Qu’y a-t-il de si exceptionnel aux mathématiques? Un institut d’études supérieures pourrait continuer à exister sans programme de mathématiques. En Nouvelle-Écosse, par exemple, l’Atlantic School of Theology, le Nova Scotia College of Art and Design et le Gaelic College of Cape Breton s’en sortent très bien sans mathématiques. Mais voyez-vous la tendance? Ce sont des institutions d’enseignement limitées à certaines disciplines quoiqu’importantes. Même la petite Université Sainte-Anne, qui ne compte que 400 étudiant.e.s à temps plein, offre dix cours de mathématiques dans le cadre d’un baccalauréat en science ou en éducation. Sans les mathématiques une institution pourrait seulement offrir une gamme strictement limitée de programmes. Elle pourrait former des poètes, des coiffeurs.euses, des mécaniques ou des musicien.nes exceptionnel.les; or, surtout au XXIe siècle, on pourrait à peine qualifier cette institution d’université.

Il est certainement possible de garder quelques enseignant.e.s en mathématique pour les cours de service, sans offrir des cours avancés ou un programme de diplôme. Mais cela se relève d’une fausse économie. La plupart des membres de la SMC savent que leurs charges de cours constituent, en grande partie, de calcul, d’algèbre et d’autres cours de service, on l’accepte. Mais varier cela avec ne serait ce qu’un cours avancé garde les enseignant.e.s mis.es à jour- et cela, à peu de frais supplémentaire, donne aux étudiant.e.s de n’importe quel département l’option précieuse d’une mineure, voire d’une majeure en mathématiques. Il est difficile d’imaginer qu’une institution sans cette option puisse attirer de meilleur.e.s professeur.e.s ou de meilleur.e.s étudiant.e.s.

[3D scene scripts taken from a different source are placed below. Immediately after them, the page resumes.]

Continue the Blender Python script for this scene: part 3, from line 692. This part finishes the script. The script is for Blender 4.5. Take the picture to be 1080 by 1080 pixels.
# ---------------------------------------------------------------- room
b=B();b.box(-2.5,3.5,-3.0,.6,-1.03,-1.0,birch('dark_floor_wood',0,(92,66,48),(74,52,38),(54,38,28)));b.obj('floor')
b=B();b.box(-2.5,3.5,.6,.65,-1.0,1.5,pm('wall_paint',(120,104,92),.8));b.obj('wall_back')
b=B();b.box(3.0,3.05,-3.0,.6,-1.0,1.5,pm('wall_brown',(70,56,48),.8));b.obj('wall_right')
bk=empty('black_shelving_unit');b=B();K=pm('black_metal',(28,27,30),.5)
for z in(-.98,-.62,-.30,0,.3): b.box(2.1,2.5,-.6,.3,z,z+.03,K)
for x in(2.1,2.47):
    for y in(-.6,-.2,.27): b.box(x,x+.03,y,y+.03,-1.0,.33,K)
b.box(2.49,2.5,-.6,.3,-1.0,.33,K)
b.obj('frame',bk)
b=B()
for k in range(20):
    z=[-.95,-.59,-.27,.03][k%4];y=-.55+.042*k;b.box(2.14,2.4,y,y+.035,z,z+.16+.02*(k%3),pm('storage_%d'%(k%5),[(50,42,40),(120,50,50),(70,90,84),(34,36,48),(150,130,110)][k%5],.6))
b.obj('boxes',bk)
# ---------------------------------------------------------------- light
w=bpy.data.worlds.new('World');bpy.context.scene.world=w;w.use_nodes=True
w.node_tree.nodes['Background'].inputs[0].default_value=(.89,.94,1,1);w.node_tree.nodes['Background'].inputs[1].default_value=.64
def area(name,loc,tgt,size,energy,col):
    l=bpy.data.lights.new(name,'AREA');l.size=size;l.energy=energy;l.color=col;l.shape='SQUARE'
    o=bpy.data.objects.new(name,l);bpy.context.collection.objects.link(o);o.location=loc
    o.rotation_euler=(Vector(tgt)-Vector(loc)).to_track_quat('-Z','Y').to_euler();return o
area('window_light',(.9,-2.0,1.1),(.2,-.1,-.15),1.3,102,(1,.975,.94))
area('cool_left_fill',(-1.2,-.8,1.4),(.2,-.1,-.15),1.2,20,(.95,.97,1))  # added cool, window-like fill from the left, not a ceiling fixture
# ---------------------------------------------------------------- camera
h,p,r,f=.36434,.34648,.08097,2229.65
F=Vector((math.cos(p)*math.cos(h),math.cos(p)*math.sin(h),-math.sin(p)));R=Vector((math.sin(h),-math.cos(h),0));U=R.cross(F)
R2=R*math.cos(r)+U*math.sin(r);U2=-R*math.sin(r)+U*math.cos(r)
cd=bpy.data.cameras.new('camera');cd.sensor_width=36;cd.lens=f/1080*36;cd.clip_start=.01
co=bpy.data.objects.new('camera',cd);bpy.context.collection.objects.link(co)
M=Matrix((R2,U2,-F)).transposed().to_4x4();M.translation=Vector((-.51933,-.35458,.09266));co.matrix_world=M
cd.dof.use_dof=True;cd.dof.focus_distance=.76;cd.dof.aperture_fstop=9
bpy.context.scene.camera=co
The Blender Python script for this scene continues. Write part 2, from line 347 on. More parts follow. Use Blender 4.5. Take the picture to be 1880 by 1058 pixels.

Nous ne pouvons pas offrir une solution à des difficultés financières de l’Université Laurentienne. Difficultés qui sont bien évidemment très graves. Il me paraît toutefois qu’en abolissant les mathématiques (plus que d’autres matières), l’université se met dans une situation dangereuse qui sera impossible à maintenir et dont il est difficile de se remettre.